Il manifesto, favorevole a colpire in modo esemplare le violenze, minacce e insulti agli omosessuali, è invece contrario a norme sull’omofobia che creino «reati di opinione» e puniscano con la reclusione chi semplicemente propugna idee considerate discriminatorie, così minacciando la libertà religiosa di tutte quelle confessioni – non solo la cattolica, e compreso l’islam – che considerano gli atti omosessuali disordinati.
«Certo – afferma il sociologo – se omofobia significa insultare e minacciare, allora l’omofobia non è libertà di opinione. Ma affermare che gli atti omosessuali sono “intrinsecamente disordinati”, come fa il Catechismo, potrà essere contrastato sul piano delle idee, ma non dovrebbe portare nessuno in prigione». E il manifesto – spiega Introvigne – è contrario anche al “matrimonio” omosessuale «perché il matrimonio, per sua natura, è solo quello tra un uomo e una donna» e anche al riconoscimento di «unioni civili» «perché nei Paesi europei che le hanno introdotte sono sempre state non l’alternativa ma l’apripista per passare dopo qualche anno al “matrimonio” omosessuale. Perché mai l’Italia dovrebbe essere diversa?».

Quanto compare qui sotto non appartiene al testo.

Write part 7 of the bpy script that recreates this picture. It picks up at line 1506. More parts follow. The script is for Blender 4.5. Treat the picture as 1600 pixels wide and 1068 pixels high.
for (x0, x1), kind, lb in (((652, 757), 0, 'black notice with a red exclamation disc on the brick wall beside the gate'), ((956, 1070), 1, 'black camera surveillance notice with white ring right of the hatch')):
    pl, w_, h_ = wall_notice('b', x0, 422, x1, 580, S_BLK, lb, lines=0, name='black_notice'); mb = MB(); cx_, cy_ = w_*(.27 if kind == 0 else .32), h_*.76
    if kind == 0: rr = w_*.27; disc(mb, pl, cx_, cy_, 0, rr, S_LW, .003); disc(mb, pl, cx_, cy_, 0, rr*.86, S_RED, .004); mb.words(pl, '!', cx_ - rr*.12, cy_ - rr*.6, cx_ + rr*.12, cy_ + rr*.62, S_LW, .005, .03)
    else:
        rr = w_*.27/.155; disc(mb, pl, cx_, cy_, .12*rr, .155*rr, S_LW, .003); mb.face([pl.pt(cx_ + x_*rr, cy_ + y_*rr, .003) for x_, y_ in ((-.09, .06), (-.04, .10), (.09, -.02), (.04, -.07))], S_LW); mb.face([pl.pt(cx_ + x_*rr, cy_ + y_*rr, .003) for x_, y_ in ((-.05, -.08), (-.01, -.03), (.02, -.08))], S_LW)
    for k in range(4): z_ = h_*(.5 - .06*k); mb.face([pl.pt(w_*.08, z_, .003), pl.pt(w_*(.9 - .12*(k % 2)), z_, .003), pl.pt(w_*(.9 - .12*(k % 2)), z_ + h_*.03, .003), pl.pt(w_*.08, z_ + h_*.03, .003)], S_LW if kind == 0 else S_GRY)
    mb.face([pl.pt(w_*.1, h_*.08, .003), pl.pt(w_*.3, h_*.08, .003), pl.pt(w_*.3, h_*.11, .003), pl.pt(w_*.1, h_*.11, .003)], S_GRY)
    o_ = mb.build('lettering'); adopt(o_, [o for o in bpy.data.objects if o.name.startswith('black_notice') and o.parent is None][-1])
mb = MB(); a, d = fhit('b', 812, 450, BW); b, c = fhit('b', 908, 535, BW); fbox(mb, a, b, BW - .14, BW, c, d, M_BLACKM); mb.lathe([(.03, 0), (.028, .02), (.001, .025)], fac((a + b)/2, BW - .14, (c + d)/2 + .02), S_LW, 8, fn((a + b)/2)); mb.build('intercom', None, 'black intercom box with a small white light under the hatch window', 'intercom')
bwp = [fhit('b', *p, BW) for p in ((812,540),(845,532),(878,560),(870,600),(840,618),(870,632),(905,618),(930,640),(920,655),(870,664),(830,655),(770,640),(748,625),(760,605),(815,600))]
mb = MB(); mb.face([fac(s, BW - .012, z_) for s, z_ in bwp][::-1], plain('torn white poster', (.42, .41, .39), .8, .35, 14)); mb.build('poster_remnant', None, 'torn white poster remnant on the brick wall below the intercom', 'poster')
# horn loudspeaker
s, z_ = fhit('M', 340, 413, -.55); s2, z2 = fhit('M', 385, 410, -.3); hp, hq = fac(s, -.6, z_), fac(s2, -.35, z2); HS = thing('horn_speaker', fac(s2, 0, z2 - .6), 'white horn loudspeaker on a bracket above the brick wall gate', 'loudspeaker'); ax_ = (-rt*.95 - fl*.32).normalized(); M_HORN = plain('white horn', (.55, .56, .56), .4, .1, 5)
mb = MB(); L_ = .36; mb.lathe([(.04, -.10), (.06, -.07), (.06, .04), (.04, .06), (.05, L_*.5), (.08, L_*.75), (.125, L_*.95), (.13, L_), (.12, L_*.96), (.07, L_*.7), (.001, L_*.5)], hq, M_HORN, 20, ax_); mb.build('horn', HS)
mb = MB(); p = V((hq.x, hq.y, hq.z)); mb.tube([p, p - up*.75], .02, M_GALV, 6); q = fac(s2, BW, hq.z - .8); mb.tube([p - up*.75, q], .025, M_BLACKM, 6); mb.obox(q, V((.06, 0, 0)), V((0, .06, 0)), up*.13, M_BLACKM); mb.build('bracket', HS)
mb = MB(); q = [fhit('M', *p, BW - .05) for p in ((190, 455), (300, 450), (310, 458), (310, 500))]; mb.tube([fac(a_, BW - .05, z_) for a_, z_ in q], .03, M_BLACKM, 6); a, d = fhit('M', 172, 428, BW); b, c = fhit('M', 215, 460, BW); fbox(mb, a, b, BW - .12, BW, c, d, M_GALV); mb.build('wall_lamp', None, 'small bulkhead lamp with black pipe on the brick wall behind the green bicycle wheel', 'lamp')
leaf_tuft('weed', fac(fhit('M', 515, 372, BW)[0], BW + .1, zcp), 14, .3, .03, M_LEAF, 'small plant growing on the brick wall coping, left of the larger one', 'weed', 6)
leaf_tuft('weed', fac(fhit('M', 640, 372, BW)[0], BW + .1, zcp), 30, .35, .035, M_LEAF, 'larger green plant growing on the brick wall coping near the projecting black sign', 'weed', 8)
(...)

Sulle adozioni da parte di omosessuali, «vogliamo essere molto chiari – conclude Introvigne -: non abbiamo mai detto che i bambini adottati da coppie dello stesso sesso corrano maggiori rischi di violenze, maltrattamenti e disturbi rispetto ad altri bambini adottati. E non mettiamo in dubbio la convinzione sincera di persone omosessuali di poter essere buoni genitori. Il problema è un altro, e lo sollevava il cardinale Bergoglio in una lettera del 2010 ai laici argentini in occasione dell’approvazione di una legge che introduceva il “matrimonio” e le adozioni omosessuali nel suo Paese. Per crescere con l’indispensabile consapevolezza di quanto bella e ricca sia la differenza fra l’uomo e la donna, ogni bambino ha bisogno di un papà e di una mamma. Non si tratta di pregiudizi, ma di una visione antropologica diversa da altre e cui i cattolici sono molto affezionati, che ovviamente ha conseguenze anche sul piano educativo».